Deportation of Lithuanians, 1941-1951 | Russia's Necropolis of Terror and the Gulag

Deportation of Lithuanians, 1941-1951

Between 1944 and 1952, some 50,000 were killed in Lithuania, 70,000 sent to labour camps, and 150,000 were deported and unable to return home until the mid-1950s. Since 1989 expeditions from Lithuania have visited and investigated sites of deportation.

This website illustrates several waves of deportation, beginning with the USSR’s brief wartime occupation of Lithuania, and the work of a succession of missions to record and commemorate those who did not return. As with the deportation of Poles in 1939-1941, Lithuanians were in almost all cases sent to pre-existing settlements and villages. By 2016, ten of these 29 locations were uninhabited (UI) or non-existent (NE). Only one, that in the town of Asino (Tomsk Region; pop. 25,618, 2010), enjoyed protected status.

Until 2016 most of the sites listed here were used for excursions, educational and cultural purposes, etc [*] and for occasional (c) or, in two cases, annual [C] ceremonial events (see KEY). Researcher Gintautas Alekna has since been denied access to Russia and these burial grounds.

(The dates below refer to years of deportation and exile, not death or burial.)

ALTAI REPUBLIC (Siberia), 1941-1950s

In 2012 the “Destination, Siberia!” youth expedition visited and tidied these sites, restoring their memorials

Location (memorial): Kara-Koba village* (1990), Kutash settlement (c) (1990), Kuzhurla clearing UI (c) (1990), Ozernoe village (c) (1965), Tenga village* (1990)

SAKHA REPUBLIC (Far East), 1942-1947

1989 expedition

forced settlers from the Leningrad Region (mainly Finns), and deported Lithuanians

Location (memorial): Bykovsky village* (1989), Muostakh headland* UI (1989), Tit Ary Island* (1989), Trofimovsk Island NE (1989) 

IRKUTSK REGION (Siberia), 1948/9-1956

In 2006 the “Destination, Siberia!” youth expedition visited three of these sites (Ukhtuy, Zima and Zulumai); in 2005-2007 they were all studied by Gintautas Alekna.
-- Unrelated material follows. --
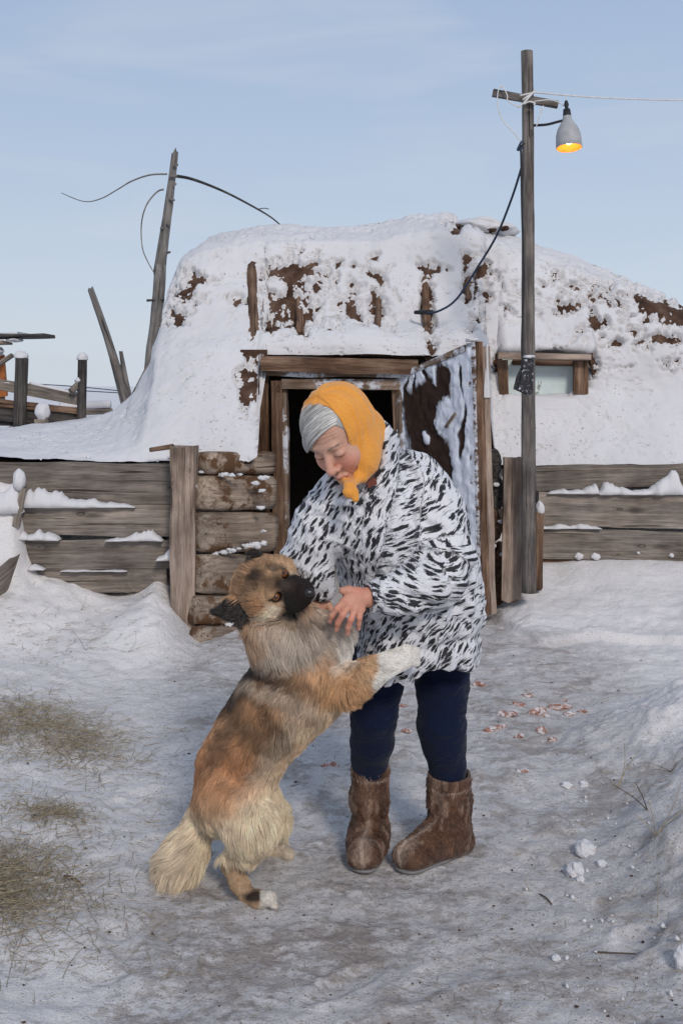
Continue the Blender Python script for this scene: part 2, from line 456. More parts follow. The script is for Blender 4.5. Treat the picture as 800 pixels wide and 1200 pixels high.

None of them possess a memorial but were all then treated as commemorative sites, suitable for excursions and ceremonial events.

Location: Katarma village (c)*, Ukhtui village*, Uzky Lug village (c)*, Vasilyevsky settlement (c)*, Vesyoly ss* NE, Zablagar village (c)*, Zalog village**, Zima town*, Zulumai village*.

OTHER SITES

At four burial sites of post-war deportees in central and western Siberia some bodies were exhumed in 1989-1990 and taken back to be reburied in Lithuania.

Later, they were also visited by the “Destination Siberia!” youth expedition (led by Gintautas Alekna) which tidied the sites, restoring or installing memorials there: Korbik ss NE (c)* (1956), Mina ss** (2013), Khabaidak ss** (2013), 41st section settlement UI (c)* (2011). In Asino [C] (Tomsk Region) there is a protected monument to all buried victims, including Lithuanians.

Other sites on the Map of Memory are in Siberia (BIISK, 1998; and Barun NE (c)*, 1957), the Komi Republic (Andronovo UI ss*, Dozmer NE ss*, Slobodskij reid [C]*, 1990) and the Urals (Malaya Lata UI ss (c) ).